It’s impossible to know whether it will have any meaningful result, but the fact that the Riverside-Brookfield High School board has asked the teacher’s union to sit down and talk turkey on the district’s financial situation is a much-needed and appropriate first step.

While any real, lasting reform regarding education funding and funding Illinois’ crushing pension obligations will have to come from the state legislature, the effects of the state’s financial problems are beginning to be felt in a very real way locally.

State aid for schools – from elementary districts to community colleges like Triton – is being slashed. In District 95, which serves both Brookfield and LaGrange Park, general state aid payments amounted to $750,000 in 2008-09. This school year, that number dropped to $533,500. Next year it will drop below $400,000.

Triton College, meanwhile, is in actual danger of closing down all together after the state announced it wasn’t coming through with $4 million in promised funding this year and may not come up with a similar amount next year.

Funding for education in Illinois is in crisis. Unfortunately, the solution is for officials to come to taxpayers and ask for yet more money to help pay for a system that has yet to find ways to keep costs under control and to manage out-of-control pension debt.

Reform is essential and teachers must realize that they must participate in reforming a system that has helped bankrupt the state. Teachers aren’t alone, of course. But, locally, the vast majority of tax dollars go to pay for education and, frankly, taxpayers simply need relief.
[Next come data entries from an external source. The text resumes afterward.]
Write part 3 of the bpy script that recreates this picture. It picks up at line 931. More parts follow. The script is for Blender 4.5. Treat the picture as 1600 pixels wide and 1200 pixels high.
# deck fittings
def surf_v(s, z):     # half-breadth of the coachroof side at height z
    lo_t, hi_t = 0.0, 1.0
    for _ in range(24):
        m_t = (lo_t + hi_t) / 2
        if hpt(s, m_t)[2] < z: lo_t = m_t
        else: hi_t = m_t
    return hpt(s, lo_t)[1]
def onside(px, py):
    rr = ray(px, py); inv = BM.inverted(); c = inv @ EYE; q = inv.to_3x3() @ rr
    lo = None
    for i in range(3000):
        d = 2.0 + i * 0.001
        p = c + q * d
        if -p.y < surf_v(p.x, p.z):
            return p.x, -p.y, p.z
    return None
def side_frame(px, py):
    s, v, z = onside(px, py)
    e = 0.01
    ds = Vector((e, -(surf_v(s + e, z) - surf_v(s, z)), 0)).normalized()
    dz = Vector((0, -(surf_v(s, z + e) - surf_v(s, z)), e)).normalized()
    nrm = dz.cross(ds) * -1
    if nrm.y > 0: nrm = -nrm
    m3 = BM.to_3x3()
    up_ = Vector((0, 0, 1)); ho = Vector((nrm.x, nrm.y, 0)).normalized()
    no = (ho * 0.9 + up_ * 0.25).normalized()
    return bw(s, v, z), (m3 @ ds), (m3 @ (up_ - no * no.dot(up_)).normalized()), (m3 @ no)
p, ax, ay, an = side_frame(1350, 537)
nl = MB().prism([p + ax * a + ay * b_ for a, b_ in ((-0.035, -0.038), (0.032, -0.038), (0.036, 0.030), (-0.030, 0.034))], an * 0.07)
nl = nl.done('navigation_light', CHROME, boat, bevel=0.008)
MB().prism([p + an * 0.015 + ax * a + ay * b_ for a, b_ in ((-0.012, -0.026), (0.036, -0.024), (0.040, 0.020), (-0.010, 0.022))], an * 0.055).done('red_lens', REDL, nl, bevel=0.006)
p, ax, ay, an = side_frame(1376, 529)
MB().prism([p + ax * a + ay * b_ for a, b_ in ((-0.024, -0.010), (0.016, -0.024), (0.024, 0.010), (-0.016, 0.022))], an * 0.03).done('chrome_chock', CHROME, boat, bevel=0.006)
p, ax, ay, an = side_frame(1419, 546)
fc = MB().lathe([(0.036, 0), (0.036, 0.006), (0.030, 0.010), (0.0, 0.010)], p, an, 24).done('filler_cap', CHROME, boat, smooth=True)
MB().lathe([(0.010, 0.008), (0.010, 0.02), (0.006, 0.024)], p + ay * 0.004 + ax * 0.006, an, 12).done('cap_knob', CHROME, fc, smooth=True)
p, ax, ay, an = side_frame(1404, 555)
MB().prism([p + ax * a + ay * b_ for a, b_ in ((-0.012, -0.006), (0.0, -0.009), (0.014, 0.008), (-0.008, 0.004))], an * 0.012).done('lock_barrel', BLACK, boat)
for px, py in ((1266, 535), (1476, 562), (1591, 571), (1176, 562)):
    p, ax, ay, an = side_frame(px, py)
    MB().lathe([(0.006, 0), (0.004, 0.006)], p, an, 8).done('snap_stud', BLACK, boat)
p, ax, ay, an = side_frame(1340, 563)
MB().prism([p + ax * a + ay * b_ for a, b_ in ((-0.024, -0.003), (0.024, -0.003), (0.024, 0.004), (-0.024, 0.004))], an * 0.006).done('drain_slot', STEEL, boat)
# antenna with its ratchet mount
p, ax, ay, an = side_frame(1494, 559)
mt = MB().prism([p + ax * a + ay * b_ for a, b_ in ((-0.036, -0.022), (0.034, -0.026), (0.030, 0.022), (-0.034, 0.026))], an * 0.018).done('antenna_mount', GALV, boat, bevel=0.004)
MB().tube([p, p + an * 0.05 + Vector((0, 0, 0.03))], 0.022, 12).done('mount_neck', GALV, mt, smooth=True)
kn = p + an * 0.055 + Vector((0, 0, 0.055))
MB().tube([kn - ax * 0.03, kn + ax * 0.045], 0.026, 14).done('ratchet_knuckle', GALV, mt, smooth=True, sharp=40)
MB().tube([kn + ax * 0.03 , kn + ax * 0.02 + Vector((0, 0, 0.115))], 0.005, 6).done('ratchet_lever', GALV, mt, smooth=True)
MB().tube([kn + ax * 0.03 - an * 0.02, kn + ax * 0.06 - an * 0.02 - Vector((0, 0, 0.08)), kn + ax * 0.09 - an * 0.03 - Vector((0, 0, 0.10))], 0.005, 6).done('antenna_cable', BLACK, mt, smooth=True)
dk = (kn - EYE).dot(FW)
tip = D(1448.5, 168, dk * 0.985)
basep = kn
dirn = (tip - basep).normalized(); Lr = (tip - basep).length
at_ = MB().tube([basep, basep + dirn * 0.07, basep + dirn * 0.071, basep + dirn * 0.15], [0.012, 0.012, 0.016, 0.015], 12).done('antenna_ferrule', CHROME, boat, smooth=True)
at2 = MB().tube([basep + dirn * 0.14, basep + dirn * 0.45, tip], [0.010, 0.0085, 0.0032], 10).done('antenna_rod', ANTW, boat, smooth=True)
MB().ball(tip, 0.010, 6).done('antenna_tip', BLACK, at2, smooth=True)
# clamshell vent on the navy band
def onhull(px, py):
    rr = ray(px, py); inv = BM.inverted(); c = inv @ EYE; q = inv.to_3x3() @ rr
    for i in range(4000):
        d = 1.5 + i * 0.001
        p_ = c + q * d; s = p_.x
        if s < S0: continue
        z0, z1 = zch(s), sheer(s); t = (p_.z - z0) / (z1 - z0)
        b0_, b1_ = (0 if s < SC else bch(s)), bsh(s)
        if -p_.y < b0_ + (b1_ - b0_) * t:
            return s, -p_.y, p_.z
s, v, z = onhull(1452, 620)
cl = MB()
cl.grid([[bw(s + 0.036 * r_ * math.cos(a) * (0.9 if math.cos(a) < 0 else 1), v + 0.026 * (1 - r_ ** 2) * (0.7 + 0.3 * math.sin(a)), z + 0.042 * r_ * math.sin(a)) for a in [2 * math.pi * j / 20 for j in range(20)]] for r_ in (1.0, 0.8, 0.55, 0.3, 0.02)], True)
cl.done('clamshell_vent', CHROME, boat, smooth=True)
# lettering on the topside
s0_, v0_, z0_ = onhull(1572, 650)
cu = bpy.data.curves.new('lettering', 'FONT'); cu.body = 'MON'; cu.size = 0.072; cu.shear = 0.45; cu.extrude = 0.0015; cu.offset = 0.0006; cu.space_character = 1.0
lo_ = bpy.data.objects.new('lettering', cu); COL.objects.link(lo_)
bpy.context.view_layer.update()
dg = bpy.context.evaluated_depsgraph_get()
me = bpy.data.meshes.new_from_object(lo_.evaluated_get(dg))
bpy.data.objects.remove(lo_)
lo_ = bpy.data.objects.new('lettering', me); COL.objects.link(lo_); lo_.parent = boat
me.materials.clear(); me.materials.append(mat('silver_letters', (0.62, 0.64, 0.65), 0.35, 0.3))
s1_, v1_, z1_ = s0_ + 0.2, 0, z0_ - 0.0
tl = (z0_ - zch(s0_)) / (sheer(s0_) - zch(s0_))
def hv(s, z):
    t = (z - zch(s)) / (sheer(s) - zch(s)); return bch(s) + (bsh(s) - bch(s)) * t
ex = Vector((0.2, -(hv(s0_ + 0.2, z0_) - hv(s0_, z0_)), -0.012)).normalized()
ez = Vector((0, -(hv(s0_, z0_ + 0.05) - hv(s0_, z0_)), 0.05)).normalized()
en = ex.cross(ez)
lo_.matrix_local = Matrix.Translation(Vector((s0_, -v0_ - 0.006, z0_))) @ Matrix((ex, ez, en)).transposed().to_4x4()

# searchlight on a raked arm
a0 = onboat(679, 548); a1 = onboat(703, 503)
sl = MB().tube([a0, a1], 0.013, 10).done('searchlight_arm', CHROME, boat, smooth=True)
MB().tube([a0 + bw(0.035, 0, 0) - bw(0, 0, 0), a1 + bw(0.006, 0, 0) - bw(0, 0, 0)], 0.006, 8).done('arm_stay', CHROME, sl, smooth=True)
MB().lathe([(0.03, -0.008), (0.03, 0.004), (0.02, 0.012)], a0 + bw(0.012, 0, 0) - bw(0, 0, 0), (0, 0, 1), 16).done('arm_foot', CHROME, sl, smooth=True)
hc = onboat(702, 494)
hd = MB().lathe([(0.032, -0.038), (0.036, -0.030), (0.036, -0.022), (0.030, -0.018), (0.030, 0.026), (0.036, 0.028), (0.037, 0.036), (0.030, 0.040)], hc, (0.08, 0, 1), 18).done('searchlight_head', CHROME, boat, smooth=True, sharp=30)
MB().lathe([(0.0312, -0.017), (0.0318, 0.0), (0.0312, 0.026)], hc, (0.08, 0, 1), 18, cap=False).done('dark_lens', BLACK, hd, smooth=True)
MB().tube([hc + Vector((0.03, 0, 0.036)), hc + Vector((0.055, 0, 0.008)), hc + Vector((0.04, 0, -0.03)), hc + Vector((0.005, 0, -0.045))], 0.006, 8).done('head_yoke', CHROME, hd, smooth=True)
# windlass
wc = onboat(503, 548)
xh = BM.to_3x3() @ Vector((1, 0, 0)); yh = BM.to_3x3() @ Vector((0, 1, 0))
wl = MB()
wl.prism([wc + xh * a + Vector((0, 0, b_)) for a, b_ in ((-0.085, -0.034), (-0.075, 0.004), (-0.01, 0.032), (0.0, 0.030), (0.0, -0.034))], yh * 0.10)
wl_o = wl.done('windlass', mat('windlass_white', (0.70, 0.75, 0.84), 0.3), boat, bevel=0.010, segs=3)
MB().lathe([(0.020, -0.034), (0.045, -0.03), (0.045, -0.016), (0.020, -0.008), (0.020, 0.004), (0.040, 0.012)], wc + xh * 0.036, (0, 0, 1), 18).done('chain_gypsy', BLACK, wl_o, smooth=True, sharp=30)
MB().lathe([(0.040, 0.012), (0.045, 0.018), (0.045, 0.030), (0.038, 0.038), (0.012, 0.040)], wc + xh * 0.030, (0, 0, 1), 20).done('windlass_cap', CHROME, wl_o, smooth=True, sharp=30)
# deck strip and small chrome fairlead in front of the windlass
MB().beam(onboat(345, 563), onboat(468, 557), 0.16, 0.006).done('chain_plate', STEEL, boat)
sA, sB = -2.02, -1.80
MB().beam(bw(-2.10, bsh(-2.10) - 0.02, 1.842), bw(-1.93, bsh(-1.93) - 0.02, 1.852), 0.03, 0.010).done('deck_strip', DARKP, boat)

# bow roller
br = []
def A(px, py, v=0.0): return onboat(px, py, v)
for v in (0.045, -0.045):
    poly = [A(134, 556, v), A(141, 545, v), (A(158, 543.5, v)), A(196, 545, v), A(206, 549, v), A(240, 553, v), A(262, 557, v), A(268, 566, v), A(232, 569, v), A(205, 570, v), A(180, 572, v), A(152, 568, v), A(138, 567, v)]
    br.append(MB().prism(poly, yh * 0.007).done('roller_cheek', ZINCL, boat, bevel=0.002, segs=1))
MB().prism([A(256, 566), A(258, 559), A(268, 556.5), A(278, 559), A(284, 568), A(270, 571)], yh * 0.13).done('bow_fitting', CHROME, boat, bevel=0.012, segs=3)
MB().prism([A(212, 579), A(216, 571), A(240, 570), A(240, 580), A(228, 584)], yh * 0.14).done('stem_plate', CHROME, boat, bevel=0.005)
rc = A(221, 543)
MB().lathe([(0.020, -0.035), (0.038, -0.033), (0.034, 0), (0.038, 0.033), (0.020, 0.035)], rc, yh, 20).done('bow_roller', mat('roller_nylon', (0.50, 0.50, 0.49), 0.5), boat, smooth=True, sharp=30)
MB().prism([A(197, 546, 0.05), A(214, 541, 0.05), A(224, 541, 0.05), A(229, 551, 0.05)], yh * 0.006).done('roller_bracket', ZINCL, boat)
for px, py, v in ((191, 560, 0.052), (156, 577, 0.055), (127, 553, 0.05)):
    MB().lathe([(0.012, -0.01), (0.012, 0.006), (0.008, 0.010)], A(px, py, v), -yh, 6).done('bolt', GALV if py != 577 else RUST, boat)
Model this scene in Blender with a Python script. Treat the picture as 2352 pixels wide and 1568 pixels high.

Make no mistake. Riverside, Brookfield and North Riverside voters have been extremely generous when it comes to supporting the funding of education. Voters – both at the elementary and high school levels – have overwhelmingly approved tax increases to fund teachers’ salaries, programs and building projects that have improved the quality of education and have made these communities desirable places to live.

That commitment to education will not waiver. However, taxpayers cannot be alone in this commitment. If programs and education are to remain at a high level locally, then it’s also incumbent on teachers to realize they must partner with taxpayers to give them at least short-term relief.

No one wants benefits reduced or pay frozen. Yet, it is happening all around us. Teachers and school administrators cannot assume they are immune to this reality. And while it will not be easy or even palatable, the discussions that will begin in March between District 208 officials and the teachers union are essential.

Teachers, you have always been able to count on taxpayers of this area in times of crisis and need. Can taxpayers count on you?